"'What do you do?' I say, 'I create crisis,'"

In 1983, after graduating from Skidmore College, Fithian spent a year following Abbie Hoffman, founder of the anti-war Youth International Party (a.k.a. the Yippies), tending his garden and "picking his brain." Three years later, a coalition of activists outraged by the CIA's covert wars in Central America hired her to organize a blockade of the agency's Langley, Virginia, headquarters that ended with 600 arrests. She hit the streets with fellow protesters—including the black-clad anarchist kids she calls "the smashy smashies"—to disrupt the World Trade Organization's 1999 meeting in Seattle. And in 2005, she teamed up with fellow radicals and former Black Panthers to launch Common Ground Relief, a group that rebuilt houses while clashing with police in the devastated Lower Ninth Ward of post-Katrina New Orleans. "When people ask me, 'What do you do?' I say, 'I create crisis,'" Fithian told me. "Because crisis is the leading edge where change is possible."

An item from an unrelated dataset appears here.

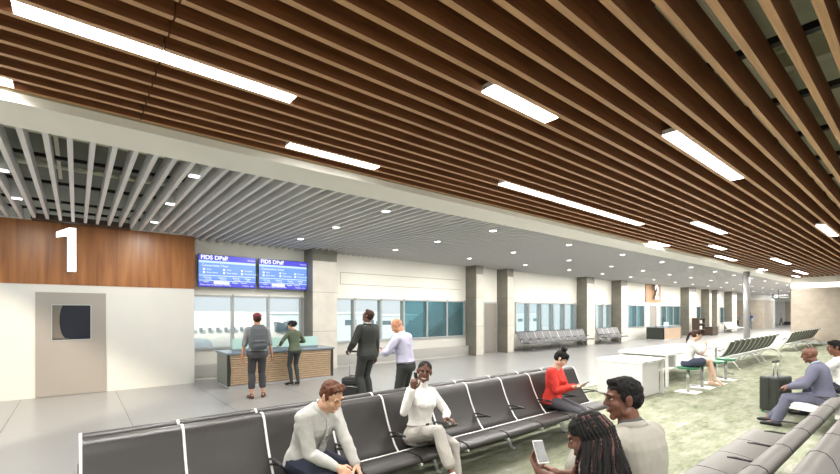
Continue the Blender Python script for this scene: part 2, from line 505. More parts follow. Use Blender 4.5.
mulls = {0: [2.36, 3.40, 4.41, 5.42], 1: [6.36, 7.33, 8.42, 9.44, 10.57, 11.63, 12.62], 2: [16.05, 17.08, 18.1, 19.16, 20.19, 21.25],
         3: [23.45, 24.3, 25.25], 4: [27.62, 28.8, 29.95], 5: [32.7, 33.7, 35.0, 36.3], 6: [38.95, 39.9, 40.9], 7: [44.9, 46.0, 47.1]}
for i, (a, b) in enumerate(segs):
    wn_ = sroot('window_%d' % (i + 1))
    fr = MB()
    fr.box(a, b, YG - 0.02, YG + 0.10, ZT - 0.05, ZT); fr.box(a, b, YG - 0.04, YG + 0.10, ZS, ZS + 0.06)
    for x in mulls[i]:
        fr.box(x - 0.035, x + 0.035, YG - 0.02, YG + 0.10, ZS, ZT)
        fr.box(x - 0.02, x + 0.02, YG - 0.05, YG - 0.02, ZT - 0.02, ZT + 0.03)
    fr.build('window_frame', M['frame'], wn_)
    if i != 0:
        fn = MB()
        for x in mulls[i]: fn.box(x - 0.045, x - 0.005 + 0.03, YG + 0.1, YG + (0.18 if i == 1 else 0.26), ZS, ZT)
        fn.build('fin', M['teal'], wn_)
    for k in range(len(mulls[i]) - 1):
        MB().box(mulls[i][k] + 0.035, mulls[i][k + 1] - 0.035, YG + 0.03, YG + 0.045, ZS + 0.06, ZT - 0.05).build(
            'pane', M['glass' if i < 1 else ('glassblue' if (i in (2, 3) or (i == 1 and k < 3)) else 'glassteal')] if not (i == 1 and k < 3) else M['glass'], wn_)

# doors of the window wall
for i, (a, b, z) in enumerate(((13.84, 14.62, 2.16), (30.9, 31.8, 2.22))):
    dd = sroot('door_%d' % (i + 2))
    MB().box(a, b, YG - 0.03, YG, 0.01, z).build('door_leaf', M['doorgrey'], dd)
    f = MB(); f.box(a - 0.06, a, YG - 0.05, YG, 0, z + 0.06); f.box(b, b + 0.06, YG - 0.05, YG, 0, z + 0.06); f.box(a, b, YG - 0.05, YG, z, z + 0.06)
    f.build('door_frame', M['frame'], dd)
    f = MB(); f.tube([(b - 0.08, YG - 0.03, 1.0), (b - 0.08, YG - 0.08, 1.0), (b - 0.2, YG - 0.08, 1.0)], 0.01); f.build('handle', M['chrome'], dd)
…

Fithian's résumé has made her a target for people hoping to discredit the nascent Occupy movement. In a single week this past October, conservative activist Andrew Breitbart ran nine stories on his website painting her as an anarchist bent on "the total annihilation of the American political and economic system." In fact, Fithian has a long history working with mainstream groups such as the Service Employees International Union (SEIU). But Max Berger, an organizer of Occupy's moderate wing who cut his teeth working for Howard Dean's 2004 presidential campaign, sees her credibility with young radicals as crucial. "Nobody is going to say that what Lisa does is not badass," he says, "so she is in a very strategically important position of teaching kids who want to be badass to be smart."